Other names now confront us, among them two men, David Cox and Peter DeWint, who in their day were considered masters of the medium. These last struck a new note in water-color, or rather a new technic in its handling. What Ruskin, the realist, in his "Modern Painters" describes as "blottesque" was at that time looked upon by both teachers and students as the one and only means by which white paper could be properly stained. This method, to quote from a loyal believer in the English transparent school, and whose enthusiasm is delightful, was the laying on of the color in washes which filled certain definite spaces indicated by a pen-and-ink outline.

These washes would indicate, say, a distant tree with a preliminary tint and a subsequent elaboration; he would do it all in one process, giving his blot an irregular edge and allowing the color to accumulate where the shadows required it. His elaborative touches elsewhere were of the same nature. They were brush blots as distinct from washes. To this, I think, we may attribute on analysis the freedom of handling which—though each man has his distinctive method—is characteristic of both Cox and DeWint. If we add to these two methods of using the brush a third—its manipulation as though it were a pen—we shall have all the fluid processes on one or the other of which the beauty of all modern water-color drawings depends. A fourth process is rubbing the color into the grain of the paper. A fifth—a supplementary one—is scratching out. Last is the ignominy of the stipple—the wetting of the brush in the mouth, a technic entirely dependent upon the quantity of saliva the student can spare for his work. Almost every early wash water-color in existence can be classified according to the employment in its making of some or all of these means.

In later years, especially in the last half of the eighteenth century, we have Copley Fielding; Prout, with his picturesque sepia drawings, the detail of his architecture in brown ink; Harding; Bonnington, really a great man; Clarkson Stanfield; Rowbotham; David Roberts; James Holland; Cattermole, who declined a knighthood and whose intimates were Dickens, Disraeli, and Thackeray; and so on down to the men of to-day, who are so well and ably represented in the annual exhibitions of the Royal Academy and the present English Water Color Societies.


As for our own progress in the art, the subject, of course, is too well known for long discussion. Our oldest society, the American Water Color Society, held its first public exhibition in the National Academy of Design in New York in 1867, a date always remembered by me with infinite pride and pleasure, for upon the walls of the smallest room close up under the roof was hung my first exhibited water-color—the only one of my three the hanging committee were good enough to accept. Two years later—I am happy to say—in 1869, I was elected a member, and I am further happy to say that I am still in good standing and in high-hanging, and have so continued from that day down to the present time—a trifle of some forty-six years.

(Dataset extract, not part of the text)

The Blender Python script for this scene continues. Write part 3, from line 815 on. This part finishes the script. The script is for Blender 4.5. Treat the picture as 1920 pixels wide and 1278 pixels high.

As to my compatriots, I can truthfully say that its membership covers some of the great water-colorists of our own or any other time, both here and abroad—men entirely free to do as they pleased, working in anything and all things so long as, to use their own expression, they "get there," handling body color, in a veil of silver-gray as an overwash or squeezed in chunks from a tube; undertones of charcoal gray, overtones of pastel—anything for quality.

Their names are legion: the late E. A. Abbey, Walter Palmer, Chase, the late Robert Blum, F. S. Church, Cooper, Curran, Eaton, Farrer, the two Smillies, Childe Hassam, Keller, Murphy, Nicoll, Potthast, the late Henry Smith, etc., etc.

These are but a haphazard choice of the men whose work shows the widest ranges in selection, composition, mass, and technic, and who, in the world of water-color painting, are masters of the medium.

As to our progenitors, the English water-color school—and I make the statement with every respect for their high accomplishments—while I believe we are indebted to them for the very existence of the art itself, I must say that our own men and art-lovers the world over would have been vastly benefited had these Englishmen allowed themselves a little more freedom in their methods and not followed so blindly the traditions of their past.

That we broke away so early is as much a question of race as of training. The last idea that enters the heads of our own men is that they want either to paint or to draw like somebody else. They all want to paint like themselves, or they do not want to paint at all. They are so many art sponges. They go abroad, wander about the Grosvenor and the exhibitions, run over to Paris and haunt the Salon and shops, and so on to Munich and Berlin, picking up a technical touch here or a new idea of grouping or mass or color scheme there, and then, having thoroughly absorbed it all, return home and use whatever suits them; but a slavish imitation of any one English, French, or German master—never; neither do they follow any other brush at home. They do not believe in each other sufficiently to pay the highest form of flattery—imitation.